Tuesday, June 14, 2011

A Qualitative Research Literature Review [2 of 5]

Book Selections


This was a doctoral piece by an individual from the University of North Florida. This work sought to explore literature selection not only by economically disadvantaged students, specifically, economically disadvantaged Black elementary students. This author would have appreciated a pair of smaller studies for compare and contrast, under the circumstances, for example of Blacks and Hispanics / Asians / Arabs, etc.

The author, Ms. Williams, expressed authentic sensitivity and depth of knowledge on the subject matter she was exploring. Moreover, it was clear through her writing that she cared to make a significant contributory difference. I could hear her voice in her writing.

Detracting from Ms. Williams, for this author, were a few other things. One was that she also was exhaustive (many hundreds of documents) with her paperwork. Another issue was that her data collection tools were exclusive to audio recordings of children. The final issue this writer mentions had served her well, (her voice); however, this author wonders how much she may have influenced the outcomes.



The Holiday Meal (Heimtun, 2010)

Sourced from a Norwegian University, this researcher was initially unfamiliar with the gender of the writer's name. The gentleman (as it turns out) chose 32 single Norwegian women in the 35 to 55 age range to work with, and his topic centered around the emotional experience of eating out alone while on vacation. This author found this work obtuse, both in its premise and execution (and wonders, here as well, as to whether or not Mr. Heimtun was able to remove the influence of himself from his work effectively enough). This work, ironically, was not a holiday to read.

This author appreciated that the work sourced from what he views as a workable number (32 people).

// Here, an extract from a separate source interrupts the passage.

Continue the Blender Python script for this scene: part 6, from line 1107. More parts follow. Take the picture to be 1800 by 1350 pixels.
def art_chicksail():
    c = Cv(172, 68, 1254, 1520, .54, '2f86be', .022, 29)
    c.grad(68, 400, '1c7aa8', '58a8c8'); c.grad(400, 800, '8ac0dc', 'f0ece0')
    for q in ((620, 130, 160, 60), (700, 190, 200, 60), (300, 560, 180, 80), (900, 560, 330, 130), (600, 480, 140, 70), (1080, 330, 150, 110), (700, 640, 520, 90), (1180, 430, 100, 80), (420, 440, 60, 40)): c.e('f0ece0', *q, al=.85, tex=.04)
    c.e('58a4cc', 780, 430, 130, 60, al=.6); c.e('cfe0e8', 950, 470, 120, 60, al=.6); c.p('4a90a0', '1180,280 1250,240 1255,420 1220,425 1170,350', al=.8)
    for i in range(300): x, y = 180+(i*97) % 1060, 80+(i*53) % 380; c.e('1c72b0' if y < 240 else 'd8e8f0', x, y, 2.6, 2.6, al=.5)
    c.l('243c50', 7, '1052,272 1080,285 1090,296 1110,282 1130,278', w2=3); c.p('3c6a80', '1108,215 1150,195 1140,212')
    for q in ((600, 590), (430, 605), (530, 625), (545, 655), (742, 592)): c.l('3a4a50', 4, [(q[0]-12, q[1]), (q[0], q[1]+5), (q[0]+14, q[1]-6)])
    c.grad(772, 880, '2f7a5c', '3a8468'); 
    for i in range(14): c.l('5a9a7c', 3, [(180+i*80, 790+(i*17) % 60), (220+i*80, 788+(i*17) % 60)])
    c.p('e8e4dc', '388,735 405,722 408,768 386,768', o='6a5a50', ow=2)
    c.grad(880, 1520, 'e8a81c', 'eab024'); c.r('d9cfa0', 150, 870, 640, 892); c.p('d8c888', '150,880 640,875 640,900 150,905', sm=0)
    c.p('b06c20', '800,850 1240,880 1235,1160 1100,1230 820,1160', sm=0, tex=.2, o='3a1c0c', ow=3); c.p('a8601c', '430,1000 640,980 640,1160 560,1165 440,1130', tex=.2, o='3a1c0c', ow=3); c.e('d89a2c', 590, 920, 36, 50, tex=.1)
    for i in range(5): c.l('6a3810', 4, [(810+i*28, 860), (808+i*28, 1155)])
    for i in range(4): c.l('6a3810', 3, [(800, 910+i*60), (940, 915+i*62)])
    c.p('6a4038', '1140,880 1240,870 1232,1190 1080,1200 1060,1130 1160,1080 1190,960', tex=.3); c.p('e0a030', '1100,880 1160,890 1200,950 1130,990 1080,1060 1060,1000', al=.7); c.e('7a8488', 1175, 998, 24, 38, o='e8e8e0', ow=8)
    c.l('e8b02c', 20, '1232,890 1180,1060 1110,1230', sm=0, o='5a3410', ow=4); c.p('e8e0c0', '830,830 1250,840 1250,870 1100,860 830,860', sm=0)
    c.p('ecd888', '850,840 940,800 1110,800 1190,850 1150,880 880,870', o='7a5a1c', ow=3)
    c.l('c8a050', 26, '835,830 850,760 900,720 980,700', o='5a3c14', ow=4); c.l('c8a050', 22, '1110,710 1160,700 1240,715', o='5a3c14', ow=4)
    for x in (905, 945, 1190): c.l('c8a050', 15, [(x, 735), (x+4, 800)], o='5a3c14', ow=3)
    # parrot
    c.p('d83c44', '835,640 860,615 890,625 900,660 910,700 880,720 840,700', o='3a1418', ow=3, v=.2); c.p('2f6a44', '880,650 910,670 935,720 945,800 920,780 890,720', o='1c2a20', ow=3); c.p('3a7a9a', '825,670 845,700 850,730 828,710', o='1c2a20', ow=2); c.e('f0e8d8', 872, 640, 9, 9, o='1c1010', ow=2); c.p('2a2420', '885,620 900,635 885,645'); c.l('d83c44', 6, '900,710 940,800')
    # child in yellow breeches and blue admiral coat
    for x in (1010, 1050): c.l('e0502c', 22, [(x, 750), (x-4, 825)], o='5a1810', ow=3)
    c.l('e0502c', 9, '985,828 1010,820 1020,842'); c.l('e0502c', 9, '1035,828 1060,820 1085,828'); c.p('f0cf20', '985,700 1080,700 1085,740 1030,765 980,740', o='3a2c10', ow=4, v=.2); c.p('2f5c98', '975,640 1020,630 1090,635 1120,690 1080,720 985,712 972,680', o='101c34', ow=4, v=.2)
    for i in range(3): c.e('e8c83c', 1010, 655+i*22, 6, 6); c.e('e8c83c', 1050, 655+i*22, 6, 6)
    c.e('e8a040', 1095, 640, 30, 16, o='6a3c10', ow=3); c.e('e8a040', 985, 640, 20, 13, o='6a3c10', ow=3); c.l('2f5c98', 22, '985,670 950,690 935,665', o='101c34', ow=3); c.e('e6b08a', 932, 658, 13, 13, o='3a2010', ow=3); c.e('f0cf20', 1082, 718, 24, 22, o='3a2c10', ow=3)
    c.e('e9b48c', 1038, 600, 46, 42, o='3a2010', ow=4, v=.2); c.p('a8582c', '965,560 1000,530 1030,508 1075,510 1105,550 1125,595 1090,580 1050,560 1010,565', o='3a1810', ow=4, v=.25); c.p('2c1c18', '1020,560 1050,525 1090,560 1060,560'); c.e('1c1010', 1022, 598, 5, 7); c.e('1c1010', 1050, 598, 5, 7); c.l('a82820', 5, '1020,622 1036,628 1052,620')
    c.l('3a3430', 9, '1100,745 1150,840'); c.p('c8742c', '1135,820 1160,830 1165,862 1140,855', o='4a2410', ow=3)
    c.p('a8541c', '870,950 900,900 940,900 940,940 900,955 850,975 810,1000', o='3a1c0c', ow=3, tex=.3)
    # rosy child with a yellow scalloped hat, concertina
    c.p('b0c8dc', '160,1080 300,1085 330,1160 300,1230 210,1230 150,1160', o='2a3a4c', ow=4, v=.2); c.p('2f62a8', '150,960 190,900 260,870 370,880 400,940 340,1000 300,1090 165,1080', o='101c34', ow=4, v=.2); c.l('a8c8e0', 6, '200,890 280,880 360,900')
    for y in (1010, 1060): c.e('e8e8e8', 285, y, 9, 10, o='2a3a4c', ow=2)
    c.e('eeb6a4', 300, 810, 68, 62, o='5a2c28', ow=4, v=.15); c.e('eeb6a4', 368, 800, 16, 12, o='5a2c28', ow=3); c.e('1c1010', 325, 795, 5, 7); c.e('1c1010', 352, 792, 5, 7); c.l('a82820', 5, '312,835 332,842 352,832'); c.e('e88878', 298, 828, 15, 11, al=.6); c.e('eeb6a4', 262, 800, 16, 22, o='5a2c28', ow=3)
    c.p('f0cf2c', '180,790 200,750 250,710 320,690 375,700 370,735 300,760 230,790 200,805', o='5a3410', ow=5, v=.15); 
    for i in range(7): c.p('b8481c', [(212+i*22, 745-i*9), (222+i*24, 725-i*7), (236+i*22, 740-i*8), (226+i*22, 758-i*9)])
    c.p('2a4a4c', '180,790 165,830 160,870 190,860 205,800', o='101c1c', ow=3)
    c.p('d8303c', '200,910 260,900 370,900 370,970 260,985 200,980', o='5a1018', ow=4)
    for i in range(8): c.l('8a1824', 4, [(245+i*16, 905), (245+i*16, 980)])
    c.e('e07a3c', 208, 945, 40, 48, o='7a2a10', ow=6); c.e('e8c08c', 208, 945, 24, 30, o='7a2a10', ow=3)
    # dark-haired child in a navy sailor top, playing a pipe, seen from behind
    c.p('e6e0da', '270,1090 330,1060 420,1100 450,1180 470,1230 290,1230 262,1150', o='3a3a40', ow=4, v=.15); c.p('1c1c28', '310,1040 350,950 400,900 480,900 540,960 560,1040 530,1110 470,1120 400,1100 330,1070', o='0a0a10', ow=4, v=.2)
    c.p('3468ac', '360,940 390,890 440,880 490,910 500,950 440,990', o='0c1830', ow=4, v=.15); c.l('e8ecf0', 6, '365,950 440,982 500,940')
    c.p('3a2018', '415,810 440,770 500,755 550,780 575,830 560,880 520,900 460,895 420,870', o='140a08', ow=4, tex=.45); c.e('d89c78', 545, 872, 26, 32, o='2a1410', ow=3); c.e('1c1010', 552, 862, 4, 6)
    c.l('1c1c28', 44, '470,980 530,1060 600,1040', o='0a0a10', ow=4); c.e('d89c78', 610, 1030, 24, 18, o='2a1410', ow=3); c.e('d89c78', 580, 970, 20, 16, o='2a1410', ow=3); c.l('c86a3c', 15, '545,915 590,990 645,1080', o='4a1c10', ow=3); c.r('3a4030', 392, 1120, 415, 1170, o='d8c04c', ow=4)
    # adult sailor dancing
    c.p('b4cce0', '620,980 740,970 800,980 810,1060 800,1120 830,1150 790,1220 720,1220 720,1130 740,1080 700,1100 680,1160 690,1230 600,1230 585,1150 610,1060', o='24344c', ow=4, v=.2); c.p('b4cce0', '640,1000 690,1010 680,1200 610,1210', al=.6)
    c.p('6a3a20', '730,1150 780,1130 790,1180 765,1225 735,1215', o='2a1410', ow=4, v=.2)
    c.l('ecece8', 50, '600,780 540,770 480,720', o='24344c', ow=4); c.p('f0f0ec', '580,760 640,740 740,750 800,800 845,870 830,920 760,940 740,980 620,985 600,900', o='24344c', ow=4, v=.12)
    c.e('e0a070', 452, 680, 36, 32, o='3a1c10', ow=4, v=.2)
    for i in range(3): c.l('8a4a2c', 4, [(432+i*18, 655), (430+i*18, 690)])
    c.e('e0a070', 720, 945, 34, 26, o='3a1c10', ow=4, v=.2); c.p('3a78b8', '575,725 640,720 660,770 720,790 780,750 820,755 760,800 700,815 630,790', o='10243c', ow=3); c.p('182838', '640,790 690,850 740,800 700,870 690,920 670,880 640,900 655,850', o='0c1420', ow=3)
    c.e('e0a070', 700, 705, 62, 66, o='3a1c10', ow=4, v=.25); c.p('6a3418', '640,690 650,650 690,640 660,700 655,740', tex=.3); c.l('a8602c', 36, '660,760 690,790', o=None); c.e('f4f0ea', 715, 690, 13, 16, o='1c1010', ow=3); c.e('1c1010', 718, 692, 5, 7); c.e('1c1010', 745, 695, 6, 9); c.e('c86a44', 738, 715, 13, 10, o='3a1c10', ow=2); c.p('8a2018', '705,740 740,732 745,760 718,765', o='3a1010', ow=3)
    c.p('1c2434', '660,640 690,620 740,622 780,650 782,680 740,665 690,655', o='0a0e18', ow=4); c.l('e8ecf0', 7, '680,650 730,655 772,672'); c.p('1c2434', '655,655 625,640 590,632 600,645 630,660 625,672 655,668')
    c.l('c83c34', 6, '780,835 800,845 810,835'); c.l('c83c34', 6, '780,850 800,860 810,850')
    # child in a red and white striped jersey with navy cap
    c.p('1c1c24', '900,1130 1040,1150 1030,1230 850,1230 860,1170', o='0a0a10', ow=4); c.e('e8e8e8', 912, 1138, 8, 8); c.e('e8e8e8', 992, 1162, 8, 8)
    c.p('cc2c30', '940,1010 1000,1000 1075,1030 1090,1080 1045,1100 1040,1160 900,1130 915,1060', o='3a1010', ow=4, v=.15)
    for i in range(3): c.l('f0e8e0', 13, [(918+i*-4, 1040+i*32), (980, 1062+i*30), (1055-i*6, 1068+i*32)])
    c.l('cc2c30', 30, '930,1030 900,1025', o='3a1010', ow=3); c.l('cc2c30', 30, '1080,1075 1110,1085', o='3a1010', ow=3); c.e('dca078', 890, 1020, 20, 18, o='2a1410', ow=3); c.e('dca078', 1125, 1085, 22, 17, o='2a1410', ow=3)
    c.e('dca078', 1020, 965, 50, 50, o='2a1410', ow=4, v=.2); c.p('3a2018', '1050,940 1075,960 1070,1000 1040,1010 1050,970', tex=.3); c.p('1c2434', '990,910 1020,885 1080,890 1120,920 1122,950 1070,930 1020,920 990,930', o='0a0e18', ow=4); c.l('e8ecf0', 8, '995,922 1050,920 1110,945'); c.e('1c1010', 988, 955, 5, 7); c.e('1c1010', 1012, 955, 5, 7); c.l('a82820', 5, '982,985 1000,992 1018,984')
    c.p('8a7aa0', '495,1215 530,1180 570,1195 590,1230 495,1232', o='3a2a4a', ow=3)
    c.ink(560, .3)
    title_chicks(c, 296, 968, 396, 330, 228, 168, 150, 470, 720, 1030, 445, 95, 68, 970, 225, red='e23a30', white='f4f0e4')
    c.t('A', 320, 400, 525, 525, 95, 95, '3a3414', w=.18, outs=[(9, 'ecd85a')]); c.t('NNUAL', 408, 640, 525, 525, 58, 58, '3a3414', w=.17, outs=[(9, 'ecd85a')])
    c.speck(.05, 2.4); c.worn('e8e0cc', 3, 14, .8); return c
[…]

This author further delighted in the clever device of using as a data collection instrument solicited journals (thereby not only including the participants, but reducing some of the workload as well).



Mystery in the Kitchen (Horng & Hu, 2008)

Horng & Hu are both associated with institutions of higher learning in the island nation of Taiwan. I found their sample population of 17 to be questionably low, while heartening as do-able. What made this sample population even more questionable was how they divided them up: eight Western, six Chinese and three pastry specialists (this is akin to mixing apples and oranges, were the pastry specialists from South America, where the Chinese all entrée while the Western all side dishes?). Coding seems questionable, and the larger structure more simplistic than implied by Creswell (Creswell, 2006).

Nonetheless, with all four other works standing side-by-side, all from Western writers (mostly English-speaking writers at that), this author found Horng & Hu’s work most readable; muscular in its execution with details coming alive throughout. For what is ostensibly supposed to be left-brain stuff (business and all that), attempting to map creativity itself certainly seems an abstract, if not tall order. This writer was very impressed.



School Counselors (Scarborough & Luke, 2008)

The school counselor piece is the work of the pair of professors from different American universities. One of the distinguishing characteristics of this particular work is that the humans that Scarborough and Luke are looking to cull information from are also academics. Indeed, the creation of their pool occurred through a pre-whittled down mailer process to various institutions (calling forth an especially amenable population). Scarborough & Luke held so closely to the existing literature and the mechanics of the process that I could hardly hear what they had to say. Their study seemed more a deconstruction of the current state of CDSCPs then bringing forth out of such a thorough exploration any overt learning, anything new.

That is not to say that strategies were not identified, but it did not seem as if anything was added (anything that was new was simply being reported).